It’s tough to make predictions, especially about the future

Monday, July 26th, 2010 by Mattia Mialich

I was thinking of a title to introduce the topic of today, and I was reminded of the ironic phrase of the baseball player Yogi Berra. It’s certainly a challenge to imagine what’s to happen down the road, but there are those who try. Every day a number of journalists, marketers, researchers and analysts is working for foretelling us what is to come, seeking to describe the outlook of the future through predictions about economic and social trends that affect us all. Their daily job consists in aggregating and organizing past and present happenings as a network of data linked to the topic, in order to predict the future scenario of anything. The predictive analysis, this is the name of such activity, refers to a set of techniques which belongs to disciplines such as statistics and game theory, through which you can better manage past and current data, to arrive at plausible estimates of future events. In particular, this technique is employed to give future observations and predict the trend of development of particular entities in different areas such as economy, finance, marketing, society, insurance, etc.
Now users have their toy for open source intelligence analysis. It’s a browser-based temporal analytics tool developed by a team of computer scientists, statisticians and linguists for the analysis of large amounts of time-based data from around the web: people, markets, locations and whatever. Recorded Future, a data analytics company headquartered out of Boston, is the interesting start-up that received, a few months ago, investments from Google Ventures for developing this project. Yes, there was still something unknowable for Google, the future. Just over a year ago, in fact, Google was far away from predicting it. However the Big G claimed to predict the present through Google Trends, which as you know provides, together with Google Insights for Search, a daily insight into what the Google users are searching for, by showing the relative volume of search traffic in Google for any search query. An understanding of web search queries offers interesting ramifications for advertisers, marketers, economists, scholars, and anyone else interested in knowing more about his object of study. Obviously some search queries and categories have trends that are quite seasonal, with repeated patterns. See the search trends for “gift” during the Christmas time. Many other search trends, however, are quite irregular and hard to predict. See the search trends for “Facebook”. In the 2009 landmark study Predicting the Presents with Google Trends, Hal Varian, Google’s chief economist, and Hyunyoung Choi describe the forecasting models that learn basic seasonality and general trend, showing how aggregated search trends of Google Categories can be used as extra indicators and effectively leverage several US econometrics prediction models. In the paper they use the frequency of certain search terms to forecast retail, automotive and home sales, as well as travel behavior. We are talking about a gain ranging from a few percent to 18 percent in the “Motor Vehicles and Parts” case.

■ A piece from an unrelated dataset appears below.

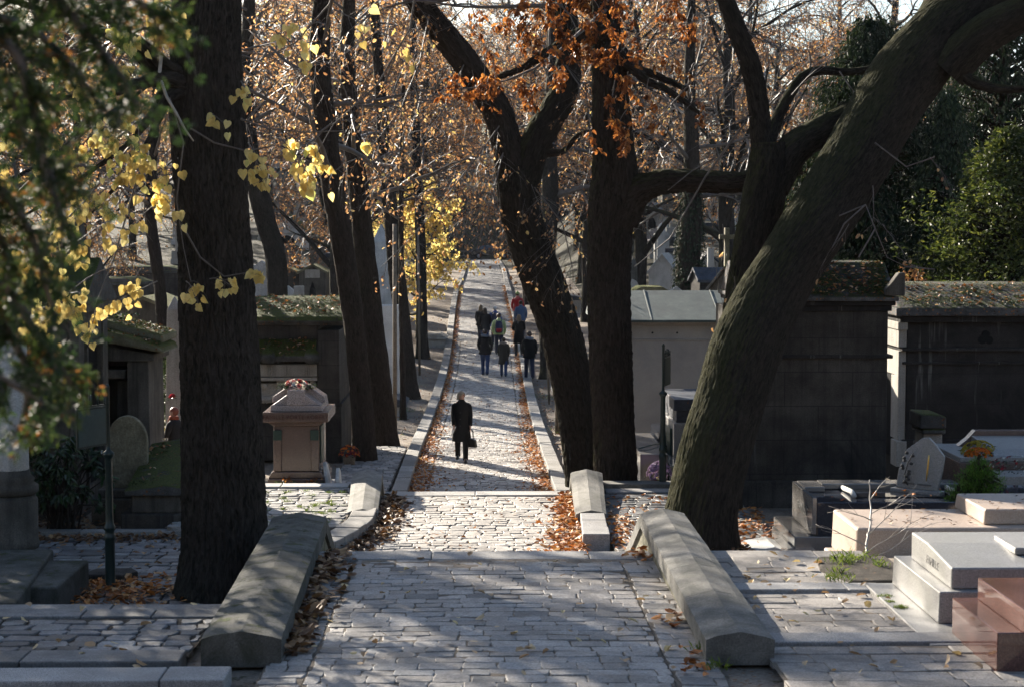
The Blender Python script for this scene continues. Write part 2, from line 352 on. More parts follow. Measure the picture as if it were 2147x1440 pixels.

A small digression, back to Recorded Future. How this engine works is very simple. By continually scanning, through sampling methods and data mining algorithms, thousands of web sources (blogs, reviews, government sites, etc.) for the nature and frequency of references to a certain occurrence, the system computes what they call a “momentum value” for each entity in the database. This means to extract information from text including events, entities and the time when they occur, measuring momentum for each item in the index, as well as sentiment.
All these aspects could be useful for example for the web manager to identify recurring patterns in the accesses or requests for certain pages, delivering useful information about their future trends and getting answers in real time. But also for counterterrorism analysis, and this is already happening, since the system extracts terrorism related events from the public web, as well as info from structured sources like the Institute for the Study of Violent Groups.